### What you are asked to do
Filter this data down to the lines that hold "scene", and copy them.

════════

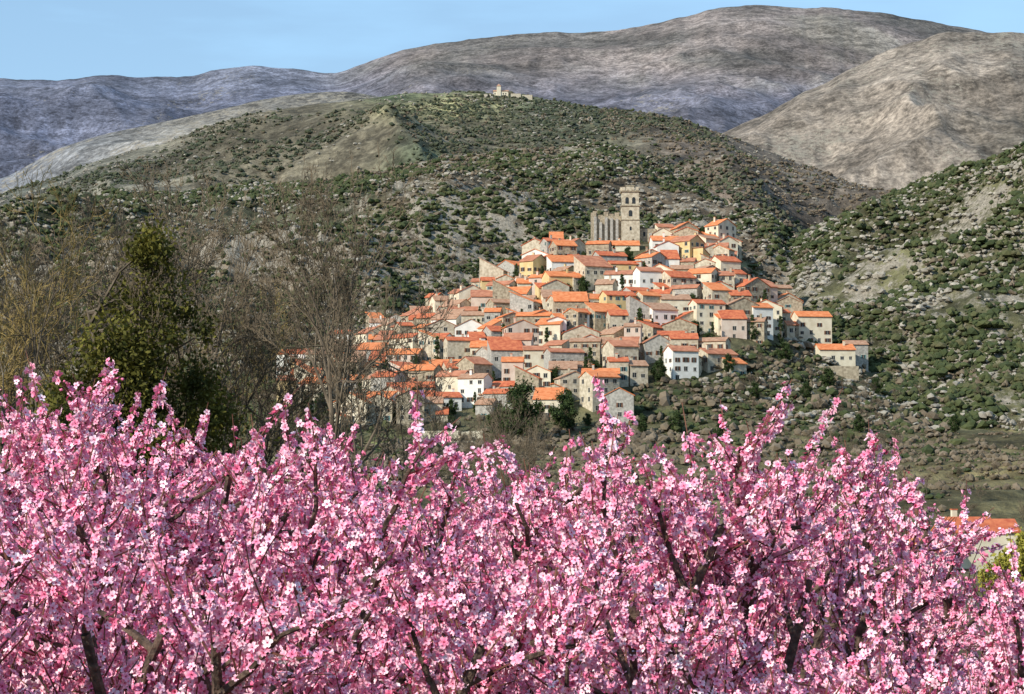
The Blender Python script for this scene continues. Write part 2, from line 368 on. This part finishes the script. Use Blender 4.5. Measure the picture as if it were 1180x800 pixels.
def peach(seed):
    R.seed(seed);mb=MB();shoots=[]
    tr,_=branch(Vector((0,0,-.15)),Vector((R.gauss(0,.1),R.gauss(0,.1),1)),.9,4,.05);mb.tube(tr,[.11,.095,.085,.08,.075],8)
    ns=R.choice([4,5]);a0=R.uniform(0,6)
    for i in range(ns):
        a=a0+i*6.283/ns+R.uniform(-.25,.25);d=Vector((math.cos(a)*.5,math.sin(a)*.5,.9))
        sp,_=branch(tr[-1],d,R.uniform(1.5,2.),8,.15,.06)
        mb.tube(sp,[.05-.0042*k for k in range(9)],6)
        for j in range(7):
            t=.2+.8*(j+R.random()*.6)/7;p,dd=along(sp,min(t,1));e=(perp(dd)*.9+dd*.5+Vector((0,0,.2))).normalized()
            s2,_=branch(p,e,R.uniform(.35,.7),5,.18,.08);mb.tube(s2,[.019,.016,.013,.011,.009,.007],5)
            for k in range(R.randint(10,13)):
                q,d3=along(s2,R.uniform(.1,1));sd=(perp(d3)*.8+d3*.3+Vector((0,0,R.uniform(.1,1.1)))).normalized()
                shoots.append((q,sd,R.uniform(.15,.42)))
        for k in range(11):
            q,d3=along(sp,R.uniform(.2,1));sd=(perp(d3)*.6+Vector((0,0,1))).normalized();shoots.append((q,sd,R.uniform(.3,.6)))
        if i<2:
            q,d3=along(sp,R.uniform(.7,1));shoots.append((q,(Vector((0,0,1))+rv(.2)).normalized(),R.uniform(.6,.8)))
    pts=[];nor=[]
    for q,sd,Ln in shoots:
        sh,_=branch(q,sd,Ln,4,.10,.05);mb.tube(sh,[.005,.0042,.0036,.003,.002],3,1)
        nfl=int(Ln/.0115);gap=R.random();lim=R.uniform(.8,1)
        for k in range(nfl):
            t=(k+R.random())/nfl
            if t>lim or R.random()<(.1 if gap<.9 else .5): continue
            p,dd=along(sh,t);n=perp(dd);pts.append(p+n*R.uniform(.008,.02));nor.append((n+dd*.5+rv(.3)).normalized())
    P=np.array([tuple(p) for p in pts]);Nn=np.array([tuple(n) for n in nor]);n=len(P)
    top=np.percentile(P[:,2],98)
    th=np.arccos(np.clip(Nn[:,2],-1,1));ph=np.arctan2(Nn[:,0],-Nn[:,1]);sp_=rng.uniform(0,6.28,n)
    def Rz(a):
        c,s=np.cos(a),np.sin(a);o=np.zeros((len(a),3,3));o[:,0,0]=c;o[:,0,1]=-s;o[:,1,0]=s;o[:,1,1]=c;o[:,2,2]=1;return o
    def Rx(a):
        c,s=np.cos(a),np.sin(a);o=np.zeros((len(a),3,3));o[:,1,1]=c;o[:,1,2]=-s;o[:,2,1]=s;o[:,2,2]=c;o[:,0,0]=1;return o
    M=Rz(ph)@Rx(th)@Rz(sp_)
    s=.0195*rng.uniform(.75,1.2,n);vid=rng.choice(5,n,p=FW);tint=np.clip(rng.normal(.47,.25,n),0,1)
    VV=[];MI=[];TI=[]
    for k,(T,mi) in enumerate(FT):
        sel=np.where(vid==k)[0];tv=T.reshape(-1,3)
        w=np.einsum('nij,mj->nmi',M[sel],tv)*s[sel][:,None,None]+P[sel][:,None,:]
        VV.append(w.reshape(-1,3));MI.append(np.tile(mi,len(sel)))
        rad=np.clip(np.linalg.norm(tv,axis=1),0,1)
        tt=tint[sel][:,None]*.8+(rad[None,:]-.6)*.45+.17
        if k==4: tt=tt*0+.05+tint[sel][:,None]*.3
        TI.append(np.clip(tt,0,1).reshape(-1))
    VV=np.concatenate(VV);MI=np.concatenate(MI);TI=np.concatenate(TI)
    me=new_mesh('blossoms',VV,np.arange(len(VV)),3)
    me.materials.append(m_pet);me.materials.append(m_ctr)
    me.polygons.foreach_set('material_index',MI.astype(np.int32))
    me.attributes.new('tint','FLOAT','POINT').data.foreach_set('value',TI.astype(np.float32))
    return mb.mesh('peach_wood',[m_barkp,m_shoot]),me,top
PV=[peach(100+i) for i in range(5)]
place=[(40,9.5,460),(290,9.8,505),(510,10.5,560),(740,9.5,515),(910,9.8,505),(1190,10,695),
 (-60,12.5,445),(160,12.5,475),(390,13,540),(620,12.5,540),(810,12.5,530),(1000,13,590),(1210,12.5,680),
 (0,16.5,470),(150,17,485),(290,17,515),(430,17,550),(560,17,555),(720,17,530),(900,17,540),(1080,17,650),
 (0,7.6,600),(240,7.7,630),(480,7.5,640),(740,7.6,640),(960,7.8,680),(1180,7.6,740)]
R.seed(3)
for i,(px,d,row) in enumerate(place):
    w,bl,top=PV[i%5];t=float(zat(row,d));s=t/top
    e=bpy.data.objects.new('peach_tree',None);scene.collection.objects.link(e)
    e.location=(xat(px,d),d,H(xat(px,d),d));e.rotation_euler=(0,0,R.uniform(0,6.28));e.scale=(s,s,s)
    link('branches',w,e);link('blossoms',bl,e)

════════

### Response
The Blender Python script for this scene continues. Write part 2, from line 368 on. This part finishes the script. Use Blender 4.5. Measure the picture as if it were 1180x800 pixels.
    e=bpy.data.objects.new('peach_tree',None);scene.collection.objects.link(e)